● **Data section**:
★ ★ ★ ★ ★ ★ ★
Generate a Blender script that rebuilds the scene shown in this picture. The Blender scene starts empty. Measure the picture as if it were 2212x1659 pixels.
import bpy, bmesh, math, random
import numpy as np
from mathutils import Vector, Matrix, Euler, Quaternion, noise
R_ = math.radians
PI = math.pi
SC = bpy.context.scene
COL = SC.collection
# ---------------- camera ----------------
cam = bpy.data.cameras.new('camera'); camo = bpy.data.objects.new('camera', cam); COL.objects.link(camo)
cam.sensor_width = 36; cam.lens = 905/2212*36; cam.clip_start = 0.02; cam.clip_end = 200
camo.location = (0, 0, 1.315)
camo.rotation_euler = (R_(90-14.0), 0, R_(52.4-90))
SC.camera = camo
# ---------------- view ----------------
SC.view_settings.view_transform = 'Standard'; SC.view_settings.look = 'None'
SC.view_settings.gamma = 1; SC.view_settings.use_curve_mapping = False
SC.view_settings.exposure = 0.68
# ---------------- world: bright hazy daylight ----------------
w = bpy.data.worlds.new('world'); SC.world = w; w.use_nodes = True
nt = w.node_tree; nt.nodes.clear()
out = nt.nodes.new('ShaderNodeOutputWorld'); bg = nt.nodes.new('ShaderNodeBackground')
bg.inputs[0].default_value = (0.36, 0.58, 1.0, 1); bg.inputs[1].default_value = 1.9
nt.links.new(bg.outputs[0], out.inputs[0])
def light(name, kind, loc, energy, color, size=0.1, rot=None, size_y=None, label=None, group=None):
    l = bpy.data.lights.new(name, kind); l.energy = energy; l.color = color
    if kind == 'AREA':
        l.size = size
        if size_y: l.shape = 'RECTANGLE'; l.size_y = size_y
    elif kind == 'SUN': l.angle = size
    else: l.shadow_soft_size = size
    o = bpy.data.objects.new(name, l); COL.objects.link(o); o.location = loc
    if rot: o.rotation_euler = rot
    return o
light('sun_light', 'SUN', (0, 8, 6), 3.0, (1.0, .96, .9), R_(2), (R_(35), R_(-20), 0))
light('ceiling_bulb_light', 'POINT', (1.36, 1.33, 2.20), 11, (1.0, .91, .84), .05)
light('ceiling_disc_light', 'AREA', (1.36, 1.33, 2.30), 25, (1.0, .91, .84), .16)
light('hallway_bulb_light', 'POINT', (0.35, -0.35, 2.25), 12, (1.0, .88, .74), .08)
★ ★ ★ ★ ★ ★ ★
● **Problem to solve**: All of the data must be returned exactly.

● **Solution for this exercise**:
Generate a Blender script that rebuilds the scene shown in this picture. The Blender scene starts empty. Measure the picture as if it were 2212x1659 pixels.
import bpy, bmesh, math, random
import numpy as np
from mathutils import Vector, Matrix, Euler, Quaternion, noise
R_ = math.radians
PI = math.pi
SC = bpy.context.scene
COL = SC.collection
# ---------------- camera ----------------
cam = bpy.data.cameras.new('camera'); camo = bpy.data.objects.new('camera', cam); COL.objects.link(camo)
cam.sensor_width = 36; cam.lens = 905/2212*36; cam.clip_start = 0.02; cam.clip_end = 200
camo.location = (0, 0, 1.315)
camo.rotation_euler = (R_(90-14.0), 0, R_(52.4-90))
SC.camera = camo
# ---------------- view ----------------
SC.view_settings.view_transform = 'Standard'; SC.view_settings.look = 'None'
SC.view_settings.gamma = 1; SC.view_settings.use_curve_mapping = False
SC.view_settings.exposure = 0.68
# ---------------- world: bright hazy daylight ----------------
w = bpy.data.worlds.new('world'); SC.world = w; w.use_nodes = True
nt = w.node_tree; nt.nodes.clear()
out = nt.nodes.new('ShaderNodeOutputWorld'); bg = nt.nodes.new('ShaderNodeBackground')
bg.inputs[0].default_value = (0.36, 0.58, 1.0, 1); bg.inputs[1].default_value = 1.9
nt.links.new(bg.outputs[0], out.inputs[0])
def light(name, kind, loc, energy, color, size=0.1, rot=None, size_y=None, label=None, group=None):
    l = bpy.data.lights.new(name, kind); l.energy = energy; l.color = color
    if kind == 'AREA':
        l.size = size
        if size_y: l.shape = 'RECTANGLE'; l.size_y = size_y
    elif kind == 'SUN': l.angle = size
    else: l.shadow_soft_size = size
    o = bpy.data.objects.new(name, l); COL.objects.link(o); o.location = loc
    if rot: o.rotation_euler = rot
    return o
light('sun_light', 'SUN', (0, 8, 6), 3.0, (1.0, .96, .9), R_(2), (R_(35), R_(-20), 0))
light('ceiling_bulb_light', 'POINT', (1.36, 1.33, 2.20), 11, (1.0, .91, .84), .05)
light('ceiling_disc_light', 'AREA', (1.36, 1.33, 2.30), 25, (1.0, .91, .84), .16)
light('hallway_bulb_light', 'POINT', (0.35, -0.35, 2.25), 12, (1.0, .88, .74), .08)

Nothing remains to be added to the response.